Er sträubt sich mit Lügen, Tränen, Tobsuchtsanfällen, Beleidigungen oder der Drohung, dass die Truppen des Großvaters die Erzieher gefangen nehmen werden.
Besonders zu schaffen macht seinen Betreuern die Tatsache, dass sich der Prinz gänzlich unempfindlich gegenüber Strafen zeigt. Wie über fast alles im Leben geht er darüber mit einer Leichtigkeit hinweg, die alle erstaunt. Dabei grollt er seinen Erziehern weder noch ist er nachtragend, »sondern kommt«, so Dietrichstein, »nach wenigen Minuten zu jenem, der ihn ermahnte, umfasst ihn augenblicklich oder kehrt zu seinem Spiel zurück« – als ob nichts gewesen wäre.

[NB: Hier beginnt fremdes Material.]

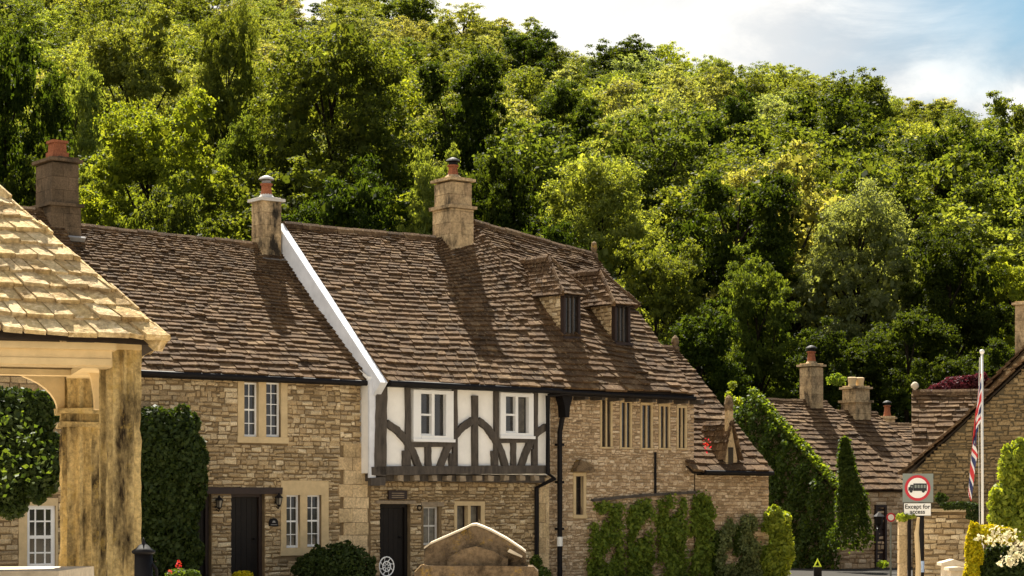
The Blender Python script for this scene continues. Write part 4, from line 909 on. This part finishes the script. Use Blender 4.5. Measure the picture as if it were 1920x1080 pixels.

Immerhin gibt es zumindest ein Fach, das ihn interessiert – Geschichte. Und in der Geschichte ist es speziell die Rolle, die sein Vater darin gespielt hat. Seine außerschulischen Aktivitäten sind, da sich der Prinz mit anderen Kindern nicht verträgt und sich deshalb ausschließlich in der Gesellschaft von Erwachsenen bewegt, sehr früh ungewöhnlich erwachsen. Schon mit sechs Jahren darf er bis in die Nacht an Bällen teilnehmen. »Er erschien in seinem weißen Anzug und machte allgemein größten Eindruck«, notiert der Erzieher Dietrichstein. »Er nimmt an jedem Tanz teil: Walzer, Ecossaisen, Quadrillen, Galoppaden etc. […] es war ein fortwährendes Staunen, denn ohne die Schritte zu kennen, zieht er sich glänzend aus der Affaire, ohne zu fallen, ohne eine Konfusion zu machen […]. Der Ball dauerte bis nach elf Uhr; der Prinz klagte nicht über Ermüdung oder Schlaf. Er ist ein so passionierter Tänzer, dass, als ich ihn dazu gebracht hatte, einen Kuchen zu essen, der erste Geigenton ihn bewog, darauf zu verzichten, um den Walzer nicht zu versäumen.« Der zweite Kammerball, so Dietrichstein, »war noch animierter; ebenso der Prinz. Man ermüdete nicht, ihn zu betrachten, ihn zu streicheln und jede seiner Bewegungen zu verfolgen […].«
Wie die kleinen Erzherzöge, seine Vettern, geht Franz auf die Jagd. Und wie sein Großvater gärtnert er. Dennoch verliert er immer rasch das Interesse an seinen Betätigungen: Sie scheinen im Grunde austauschbar. Das einzige Hobby, an dem er festhält, ist das Reiten. Er ist ein brillanter Reiter und betreibt diesen Sport, je älter er wird, desto exzessiver, indem er stundenlange Gewaltritte absolviert, auf denen ihm niemand zu folgen vermag. Dabei schont er weder sich noch seine Pferde.